Tuesday, February 28, 2006


Did you know that mp3 aficionados can now attend “iPod U” by listening to lectures from university professors from, say, Stanford or MIT? This is called “coursecasting” and means you can shuffle from Shania Twain to “Nano-to-Macro Transport Processes” and then back to Shania Twain again! However, coursecasting demands considerably more mental energy, so it is more likely that the average, multitasking iPod shuffler will more often stick with Shania.

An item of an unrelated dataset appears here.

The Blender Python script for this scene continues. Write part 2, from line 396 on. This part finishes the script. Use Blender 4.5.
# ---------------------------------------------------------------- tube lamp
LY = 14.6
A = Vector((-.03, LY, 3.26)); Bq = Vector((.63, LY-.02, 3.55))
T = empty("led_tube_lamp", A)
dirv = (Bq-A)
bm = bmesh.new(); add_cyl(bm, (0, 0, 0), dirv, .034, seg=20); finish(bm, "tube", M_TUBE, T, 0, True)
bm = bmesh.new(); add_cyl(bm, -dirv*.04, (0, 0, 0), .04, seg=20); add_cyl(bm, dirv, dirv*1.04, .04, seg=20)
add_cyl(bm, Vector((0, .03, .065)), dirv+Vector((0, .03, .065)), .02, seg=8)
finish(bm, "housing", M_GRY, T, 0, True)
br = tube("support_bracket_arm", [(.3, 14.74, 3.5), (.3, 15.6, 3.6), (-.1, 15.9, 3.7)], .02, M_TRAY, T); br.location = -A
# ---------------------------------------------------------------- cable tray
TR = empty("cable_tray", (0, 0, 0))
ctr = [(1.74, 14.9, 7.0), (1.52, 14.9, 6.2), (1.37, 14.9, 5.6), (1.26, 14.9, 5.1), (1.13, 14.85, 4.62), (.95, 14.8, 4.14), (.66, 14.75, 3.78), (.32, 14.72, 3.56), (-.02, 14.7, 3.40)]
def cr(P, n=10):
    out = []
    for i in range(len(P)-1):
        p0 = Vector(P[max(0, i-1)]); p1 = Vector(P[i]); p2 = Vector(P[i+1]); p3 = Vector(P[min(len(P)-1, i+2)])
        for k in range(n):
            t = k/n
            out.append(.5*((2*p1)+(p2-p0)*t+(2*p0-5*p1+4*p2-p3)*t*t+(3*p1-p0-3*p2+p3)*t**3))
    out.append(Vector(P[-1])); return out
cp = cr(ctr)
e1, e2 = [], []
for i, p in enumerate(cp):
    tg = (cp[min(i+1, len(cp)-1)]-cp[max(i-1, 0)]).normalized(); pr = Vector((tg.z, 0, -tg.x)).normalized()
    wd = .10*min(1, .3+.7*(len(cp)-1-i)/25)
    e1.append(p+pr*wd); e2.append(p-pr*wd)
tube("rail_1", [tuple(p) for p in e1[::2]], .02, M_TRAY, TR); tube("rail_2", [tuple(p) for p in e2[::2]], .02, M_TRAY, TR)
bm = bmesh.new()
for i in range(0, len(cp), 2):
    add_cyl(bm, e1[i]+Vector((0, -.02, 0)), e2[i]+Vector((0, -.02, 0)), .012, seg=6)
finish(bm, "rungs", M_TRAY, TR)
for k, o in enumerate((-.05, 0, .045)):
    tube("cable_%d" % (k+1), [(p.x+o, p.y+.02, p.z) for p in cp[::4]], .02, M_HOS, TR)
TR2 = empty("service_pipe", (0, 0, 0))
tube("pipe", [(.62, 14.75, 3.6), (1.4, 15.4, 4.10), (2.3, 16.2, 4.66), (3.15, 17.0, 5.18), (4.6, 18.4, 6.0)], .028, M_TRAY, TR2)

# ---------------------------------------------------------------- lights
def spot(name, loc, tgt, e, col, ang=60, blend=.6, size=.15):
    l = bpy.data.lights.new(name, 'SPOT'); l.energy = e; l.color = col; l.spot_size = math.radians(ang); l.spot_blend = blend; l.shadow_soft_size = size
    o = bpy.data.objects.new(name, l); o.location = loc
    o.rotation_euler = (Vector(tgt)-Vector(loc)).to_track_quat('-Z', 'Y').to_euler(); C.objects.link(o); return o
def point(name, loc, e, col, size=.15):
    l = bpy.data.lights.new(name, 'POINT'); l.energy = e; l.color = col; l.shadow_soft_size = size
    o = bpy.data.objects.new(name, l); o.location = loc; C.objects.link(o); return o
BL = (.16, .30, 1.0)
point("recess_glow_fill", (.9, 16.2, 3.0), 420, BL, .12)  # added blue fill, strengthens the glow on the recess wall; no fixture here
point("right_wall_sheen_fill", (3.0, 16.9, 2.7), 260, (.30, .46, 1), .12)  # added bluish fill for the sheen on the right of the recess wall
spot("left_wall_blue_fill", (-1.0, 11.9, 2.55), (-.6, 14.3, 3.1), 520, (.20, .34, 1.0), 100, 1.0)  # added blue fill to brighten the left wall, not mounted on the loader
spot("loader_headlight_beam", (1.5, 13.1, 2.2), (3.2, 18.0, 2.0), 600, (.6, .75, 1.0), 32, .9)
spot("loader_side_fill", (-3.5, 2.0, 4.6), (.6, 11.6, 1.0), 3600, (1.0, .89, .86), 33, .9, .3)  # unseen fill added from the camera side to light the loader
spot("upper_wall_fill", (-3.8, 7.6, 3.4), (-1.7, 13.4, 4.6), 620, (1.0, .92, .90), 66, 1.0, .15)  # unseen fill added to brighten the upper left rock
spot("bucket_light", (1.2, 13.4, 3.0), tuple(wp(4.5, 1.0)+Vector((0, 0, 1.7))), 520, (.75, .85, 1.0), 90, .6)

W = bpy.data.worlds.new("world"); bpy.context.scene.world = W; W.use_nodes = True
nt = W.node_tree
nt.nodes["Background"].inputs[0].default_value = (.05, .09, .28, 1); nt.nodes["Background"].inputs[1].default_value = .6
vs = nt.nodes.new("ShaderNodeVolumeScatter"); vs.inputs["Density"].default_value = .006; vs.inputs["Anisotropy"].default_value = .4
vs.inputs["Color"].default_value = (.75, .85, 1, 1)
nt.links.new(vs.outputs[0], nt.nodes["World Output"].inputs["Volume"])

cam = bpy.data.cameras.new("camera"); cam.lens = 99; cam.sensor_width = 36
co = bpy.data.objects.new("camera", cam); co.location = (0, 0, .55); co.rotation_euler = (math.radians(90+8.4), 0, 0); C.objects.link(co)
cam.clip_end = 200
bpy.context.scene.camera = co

In the Sunday edition of the New Jersey Star-Ledger, this story was accompanied by another concerning iPods in the workplace. One psychologist lamented workers who seal themselves off in “auditory caves” by keeping music close to their ears at all times. On the other hand, an iWorker responded that “there’s IM-ing, e-mail, [and] people who literally walk over and tap you on the shoulder. There are so many ways people can get your attention, it’s a non-issue.”

Getting people’s attention is always an issue for preachers. Thus, I would like to put a plug in for "sermoncasting," or "wordcasting," as well. I frequently download sermons by Tim Keller, such as these. He is a favorite Bible teacher of mine and, incidentally, was discussed here in Sunday’s New York Times. Wordcasting is a good use of an iPod’s vaults of memory, in my opinion.

But back to the workplace. It is interesting how work and leisure are often combined in our lives today. We often have leisure time within our work (whether listening to music, checking email, or reading Bible in the Basement); and we often take work home with us, or even on vacation with us. Some people prefer to take work on vacation!
I do not believe it necessarily wrong to combine work and leisure, but this discussion leads me to ponder when it has gone too far. Consider these insights from Scripture:

“Whatever your hand finds to do, do it with your might.” (Ecclesiastes 9:10)

“So, whether you eat or drink, or whatever you do, do all to the glory of God.” (1 Corinthians 10:31)

We need to put ourselves into our activities enough that we can benefit from them, and that God can be glorified in them. We don’t want to live in a half baked world!